6) The Champ Returns: Bosnian Mirza Basic came into Sofia last year ranked World No. 129 and had to navigate the qualifying to enter the main draw. He left Sofia as a first-time ATP Tour finalist and champion, becoming one of the eight qualifiers to win an ATP Tour singles title last year. Basic beat top seed and then-World No. 15 Stan Wawrinka for his career-best victory en route to the title.

7) Finals Countdown: Basic defeated fellow first-time ATP Tour finalist Marius Copil in last year’s championship match. Copil, who is also back in Sofia this year, advanced to a second final later in 2018, when he beat Top 10 players Alexander Zverev and Marin Cilic on the way to the Basel final. The Romanian then lost to Roger Federer as the Swiss star claimed his ninth Basel title.

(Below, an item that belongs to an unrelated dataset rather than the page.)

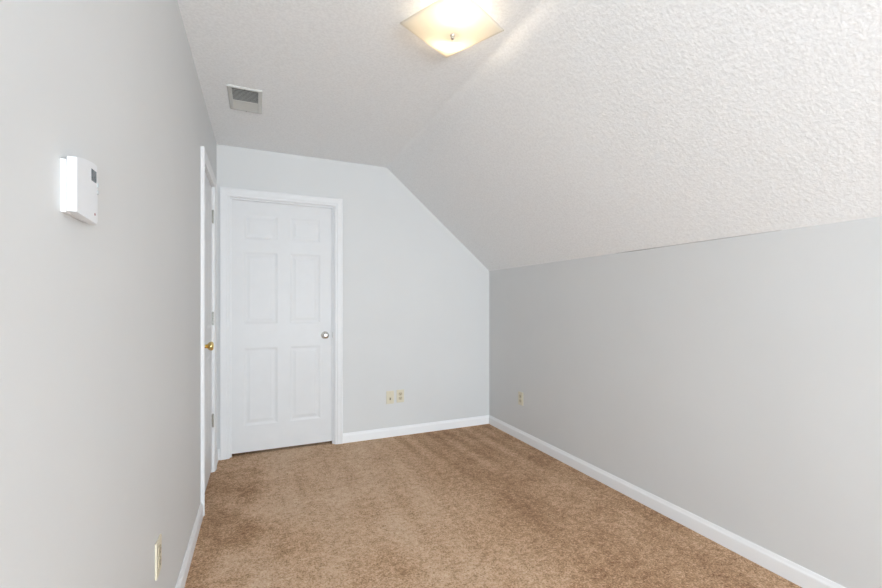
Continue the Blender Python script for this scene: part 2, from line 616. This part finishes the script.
# ------------------------------------------------------------------ ceiling light (square slumped glass, turned on the ceiling)
LX, LY, LROT = 1.067, -2.022, math.radians(27.2)
lt = thing('ceiling_light', 'lit square frosted glass flush light with small nickel finial on the ceiling', 'ceiling light', (LX, LY, H), (0, 0, LROT))
bm = bmesh.new()
lathe(bm, [(0.0, 0.0), (0.075, 0.0), (0.075, -0.006), (0.070, -0.010), (0.0, -0.011)], 36)
obj('ceiling_pan', bm, PLASTIC, lt, True)
bm = bmesh.new()
HS, N = 0.159, 24
zc, rise = -0.079, 0.033
top, bot = [], []
for i in range(N + 1):
    ra, rb = [], []
    for k in range(N + 1):
        x, y = -HS + 2 * HS * i / N, -HS + 2 * HS * k / N
        r2 = 1 - (1 - (x / HS) ** 2) * (1 - (y / HS) ** 2)
        z = zc + rise * r2
        rb.append(bm.verts.new((x, y, z)))
        ra.append(bm.verts.new((x, y, z + 0.004)))
    top.append(ra)
    bot.append(rb)
for i in range(N):
    for k in range(N):
        bm.faces.new((top[i][k], top[i + 1][k], top[i + 1][k + 1], top[i][k + 1]))
        bm.faces.new((bot[i][k], bot[i][k + 1], bot[i + 1][k + 1], bot[i + 1][k]))
for i in range(N):
    for a, b in (((i, 0), (i + 1, 0)), ((i + 1, N), (i, N)), ((0, i + 1), (0, i)), ((N, i), (N, i + 1))):
        bm.faces.new((bot[a[0]][a[1]], bot[b[0]][b[1]], top[b[0]][b[1]], top[a[0]][a[1]]))
obj('glass_shade', bm, SHADE, lt, True)
bm = bmesh.new()
lathe(bm, [(0.0, -0.010), (0.0032, -0.010), (0.0032, zc + 0.002), (0.0, zc + 0.002)], 12)
obj('threaded_rod', bm, NICKEL, lt, True)
bm = bmesh.new()
lathe(bm, [(0.0, zc), (0.0105, zc - 0.0005), (0.0110, zc - 0.003), (0.0085, zc - 0.005), (0.0065, zc - 0.008), (0.0080, zc - 0.011), (0.0085, zc - 0.014),
           (0.0065, zc - 0.018), (0.0030, zc - 0.0205), (0.0, zc - 0.021)], 24)
obj('finial', bm, NICKEL, lt, True)
dg = Vector((1, 1, 0)).normalized()
for s in (-1, 1):
    bm = bmesh.new()
    lathe(bm, [(0.0, 0.0), (0.012, 0.0), (0.014, 0.004), (0.014, 0.030), (0.0, 0.030)], 20, axis='X')
    so = obj('lamp_socket', bm, PLASTIC, lt, True, loc=dg * (0.032 * s) + Vector((0, 0, -0.040)))
    so.rotation_euler = (0, 0, math.pi / 4 + (0 if s > 0 else math.pi))
    bm = bmesh.new()
    lathe(bm, [(0.0, 0.030), (0.010, 0.031), (0.0105, 0.040), (0.013, 0.052), (0.0165, 0.066), (0.0180, 0.078), (0.0168, 0.091), (0.012, 0.101), (0.006, 0.106), (0.0, 0.107)], 24, axis='X')
    b = obj('bulb', bm, BULB, so, True)


# ------------------------------------------------------------------ ceiling vent (two-way register)
VX0, VX1, VY0, VY1 = 0.142, 0.326, -1.020, -0.712
vc = ((VX0 + VX1) / 2, (VY0 + VY1) / 2)
vent = thing('ceiling_vent', 'rectangular white metal air register set in the ceiling near the left wall', 'vent', (vc[0], vc[1], H))
hw, hl, fb = (VX1 - VX0) / 2, (VY1 - VY0) / 2, 0.023
bm = bmesh.new()
# stamped frame: outer lip, raised face, inner return
fl = []
for (ix, z) in ((0.0, 0.0), (0.0, -0.003), (0.004, -0.0085), (0.019, -0.010), (fb, -0.009), (fb, -0.001)):
    fl.append([bm.verts.new((sx * (hw - ix), sy * (hl - ix * 0.6), z)) for sx, sy in ((-1, -1), (1, -1), (1, 1), (-1, 1))])
for A, B in zip(fl, fl[1:]):
    for k in range(4):
        bm.faces.new((A[k], A[(k + 1) % 4], B[(k + 1) % 4], B[k]))
obj('frame', bm, VENT, vent)
bm = bmesh.new()
box(bm, (-hw + 0.004, -hl + 0.004, -0.0012), (hw - 0.004, hl - 0.004, -0.0002))
obj('backing', bm, DUCT_SHADE, vent)
for bank in (-1, 1):
    bm = bmesh.new()
    ya, yb = (-hl + fb * 0.6, 0.004) if bank < 0 else (0.018, hl - fb * 0.6)
    n = 9
    for i in range(n):
        yc = ya + (yb - ya) * (i + 0.5) / n
        a = math.radians(62) * (-1 if bank < 0 else 1)
        # bank < 0 tilts so the camera looks between the blades, bank > 0 shows the blade faces
        ln = 0.0072 if bank < 0 else 0.0125
        dy, dz = math.cos(math.radians(38)) * ln / 2, math.sin(math.radians(38)) * ln / 2
        if bank < 0:
            p = [(yc - dy * 0.55, -0.006 - dz * 1.2), (yc + dy * 0.55, -0.006 + dz * 1.2)]
        else:
            p = [(yc - dy, -0.006 + dz), (yc + dy, -0.006 - dz)]
        th = 0.0007
        prism(bm, [(-hw + fb, p[0][0], p[0][1]), (-hw + fb, p[1][0], p[1][1]), (-hw + fb, p[1][0] + th, p[1][1]), (-hw + fb, p[0][0] + th, p[0][1])], (2 * (hw - fb), 0, 0))
    obj('louver_bank', bm, VENT, vent)
bm = bmesh.new()
box(bm, (-hw + fb, 0.004, -0.0100), (hw - fb, 0.018, -0.008))
obj('center_bar', bm, VENT, vent)
for sy in (-1, 1):
    bm = bmesh.new()
    lathe(bm, [(0.0, -0.0090), (0.0046, -0.0090), (0.0042, -0.0115), (0.0022, -0.0126), (0.0, -0.0128)], 14, (0, sy * (hl - 0.0095), 0))
    obj('screw', bm, HINGE, vent, True)


# ------------------------------------------------------------------ thermostat (local frame: x along wall +y, -y into the room, z up)
TY, TZ = -2.680, 1.415
th = thing('thermostat', 'white plastic thermostat with small grey display on the left wall', 'thermostat', (0, TY, TZ), (0, 0, math.pi / 2))
bm = bmesh.new()
box(bm, (-0.050, -0.008, -0.050), (0.050, 0.0, 0.040), 0.0012, 2)
obj('base_plate', bm, PLASTIC, th)
bm = bmesh.new()
# cover: slightly arched top edge
top_z = [(-0.048, 0.0455), (-0.030, 0.0500), (-0.010, 0.0540), (0.012, 0.0570), (0.032, 0.0590), (0.050, 0.0595)]
pts = [(x, -0.008, z) for x, z in top_z] + [(0.050, -0.008, -0.0535), (-0.048, -0.008, -0.0480)]
prism(bm, pts, (0, -0.0138, 0))
es = [e for e in bm.edges]
bmesh.ops.bevel(bm, geom=es, offset=0.0014, segments=2, profile=0.5, affect='EDGES')
cover = obj('cover', bm, PLASTIC, th)
bm = bmesh.new()
box(bm, (0.019, -0.0226, 0.024), (0.043, -0.0215, 0.046), 0.0004, 1)
lcd = obj('display', bm, LCD, th)
lcd['label'] = 'dark grey display window'


def seg_digit(bm, x, z, w, h, segs, y):
    t = 0.0011
    S = {'a': (x, z + h - t, x + w, z + h), 'g': (x, z + h / 2 - t / 2, x + w, z + h / 2 + t / 2), 'd': (x, z, x + w, z + t),
         'f': (x, z + h / 2, x + t, z + h), 'b': (x + w - t, z + h / 2, x + w, z + h), 'e': (x, z, x + t, z + h / 2), 'c': (x + w - t, z, x + w, z + h / 2)}
    for s in segs:
        x0, z0, x1, z1 = S[s]
        box(bm, (x0, y - 0.0003, z0), (x1, y, z1))


bm = bmesh.new()
for i in range(2):
    box(bm, (0.080, -0.0140, 0.012 + i * 0.014), (0.088, -0.0095, 0.020 + i * 0.014), 0.001, 1)
bt = obj('side_button', bm, GREYPLASTIC, th)
bm = bmesh.new()
box(bm, (0.050, -0.0110, -0.044), (0.090, -0.0, 0.046), 0.001, 1)
obj('control_strip', bm, PLASTIC, th)
bm = bmesh.new()
lathe(bm, [(0.0, -0.0216), (0.0026, -0.0216), (0.0026, -0.0222), (0.0, -0.0223)], 16, (0.037, 0, -0.036), 'Y')
bd = obj('badge', bm, BADGE, th)
bd['label'] = 'tiny reddish round badge'


# ------------------------------------------------------------------ outlets (local frame: x along wall, -y into the room)
def rounded_plate(bm, w, h, t):
    box(bm, (-w / 2, -t, -h / 2), (w / 2, 0, h / 2), 0.0028, 3)


def duplex_outlet(label, loc, rotz):
    o = thing('wall_outlet', label, 'outlet', loc, (0, 0, rotz), 'almond wall outlets')
    bm = bmesh.new()
    rounded_plate(bm, 0.072, 0.116, 0.0062)
    obj('cover_plate', bm, ALMOND, o)
    for sz in (1, -1):
        bm = bmesh.new()
        pts = []
        for k in range(28):
            a = 2 * math.pi * k / 28
            pts.append((max(-0.0165, min(0.0165, 0.0185 * math.cos(a))), -0.0058, 0.0195 * sz + max(-0.0143, min(0.0143, 0.0185 * math.sin(a)))))
        prism(bm, pts, (0, -0.0026, 0))
        r = obj('receptacle', bm, ALMOND_D, o)
        bm = bmesh.new()
        zc_ = 0.0195 * sz
        box(bm, (-0.0078, -0.0087, zc_ - 0.001), (-0.0054, -0.0083, zc_ + 0.008))
        box(bm, (0.0054, -0.0087, zc_), (0.0078, -0.0083, zc_ + 0.007))
        lathe(bm, [(0.0, -0.0083), (0.0028, -0.0083), (0.0028, -0.0087), (0.0, -0.0087)], 14, (0, 0, zc_ - 0.0065), 'Y')
        obj('slots', bm, DARK, r)
    bm = bmesh.new()
    lathe(bm, [(0.0, -0.0060), (0.0034, -0.0060), (0.0030, -0.0072), (0.0, -0.0078)], 14, (0, 0, 0), 'Y')
    obj('screw', bm, ALMOND_D, o, True)
    return o


duplex_outlet('almond duplex outlet on the back wall, right one of the pair', (1.495, 0, 0.361), 0)
duplex_outlet('almond outlet low on the grey knee wall near the corner', (W, -0.552, 0.366), -math.pi / 2)
duplex_outlet('almond outlet seen edge-on low on the left wall', (0, -2.012, 0.381), math.pi / 2)

pj = thing('jack_plate', 'almond wall plate with small jack, left of the duplex outlet', 'wall plate', (1.398, 0, 0.357))
bm = bmesh.new()
rounded_plate(bm, 0.072, 0.116, 0.0062)
obj('cover_plate', bm, ALMOND, pj)
bm = bmesh.new()
box(bm, (-0.008, -0.0092, -0.026), (0.008, -0.0055, 0.004), 0.0008, 1)
j = obj('jack', bm, ALMOND_D, pj)
bm = bmesh.new()
box(bm, (-0.004, -0.0096, -0.020), (0.004, -0.0090, -0.006))
obj('socket', bm, DARK, j)
for sz in (1, -1):
    bm = bmesh.new()
    lathe(bm, [(0.0, -0.0060), (0.0034, -0.0060), (0.0030, -0.0072), (0.0, -0.0078)], 14, (0, 0, sz * 0.0415), 'Y')
    obj('screw', bm, ALMOND_D, pj, True)


# ------------------------------------------------------------------ the left wall is not quite square to the back wall
PIV, ANG = Vector((0, -2.70, 0)), -0.0088 / 2.70
ROT = Matrix.Translation(PIV) @ Matrix.Rotation(ANG, 4, 'Z') @ Matrix.Translation(-PIV)
for o in list(COL.objects):
    if o.parent is None and (o.name in ('wall_left', 'wall_hall', 'door_2', 'added_window_2', 'baseboard_left', 'baseboard_left.001', 'thermostat')
                             or (o.name.startswith('wall_outlet') and abs(o.location.x) < 0.01)):
        o.location = ROT @ o.location
        o.rotation_euler.z += ANG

8) Stan the Man: Wawrinka underwent two knee surgeries at the end of 2017, and his ranking dipped from the Top 10 at the start of 2018 to a low of No. 263 after the French Open. From that point forward, the former World No. 3 raised his ranking nearly 200 spots in the second half of last year. In Doha this year, Wawrinka beat Khachanov before losing to Bautista Agut in the quarter-finals.

9) Going Wild: 25-year-old Dimitar Kuzmanov and 17-year-old Adrian Andreev are Bulgarian wild cards making their fourth and second consecutive main draw appearances respectively in their home event. The third wild card went to former World No. 12 Viktor Troicki, who has made at least the quarter-finals in all three prior editions of the Sofia Open, including a finalist showing in 2016.

10) Dutch Treat: Robin Haase and Matwe Middelkoop are back to defend their doubles title, which was one of three titles the Dutchmen won together in 2018. Middelkoop has compiled an 8-1 record overall in Sofia, having also won the title in 2016 with another of his compatriots, Wesley Koolhof.